Step 2: Integrate GA with Eventbrite

You can integrate your Eventbrite pages with your GA account, so it counts your eventbrite pages as if they were a part of your website. Now you will still need event tracking to understand what people are doing with the forms etc etc. but linking the two up means you can then dig in and see what traffic converts, what content people are looking at, how long it takes them to buy, that kind of thing.

We have heaps of ungated resources if you want to have a look, head over to https://thecoloringindepartment.com/resources/

Can you expand more about your online courses and the one you will be launching with Google Analytics and  SEO and Brand.

In addition to The Coloring in Department delivering corporate enterprise training, we are working on our online courses. This is a massive project.

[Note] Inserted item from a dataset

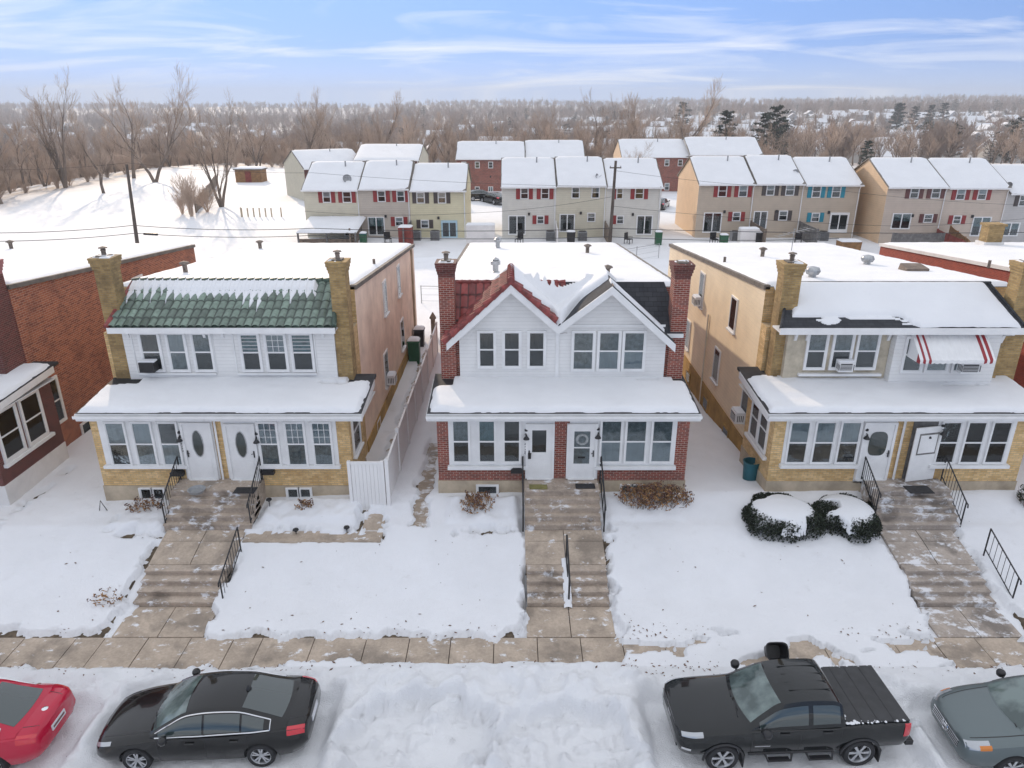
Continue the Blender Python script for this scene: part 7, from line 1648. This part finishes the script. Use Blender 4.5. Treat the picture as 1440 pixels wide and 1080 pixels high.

We have decided to animate the whole lot, which has added time to the production side of things.

Our process has been to work on the templates and resources that we will use in the course, then build out the lesson plans, write the scripts, sketch out the visual elements, then work with animators to bring it to life, as well as recording over the shoulder tutorials for the nitty gritty how you do it stuff.

We started with Analytics as there is no formal training in GA , yet most marketing folk/ agencies/ business owners use it, and let’s face it, it is a bit of a ball ache to work out. I have taught about 6000 people analytics in face to face classes, and completed 165 GA audits and I have not seen an all singing all dancing correct account, you really do not know what you don’t know.

So if we are going to shed the slur of being the department that plays with the crayons, learn how to measure and manage your marketing. I really do believe that Google Analytics has a huge amount of potential, and used to that full potential, this free tool can supercharge your decision making and make your website work harder for you.

Once GA is out the door, we will be in the process of working on SEO, then Brand, we are going to be busy!”

 

Thank you Jill, you gave us so much information and insights. Cannot wait to see you at Digital Elite Day on June 6th.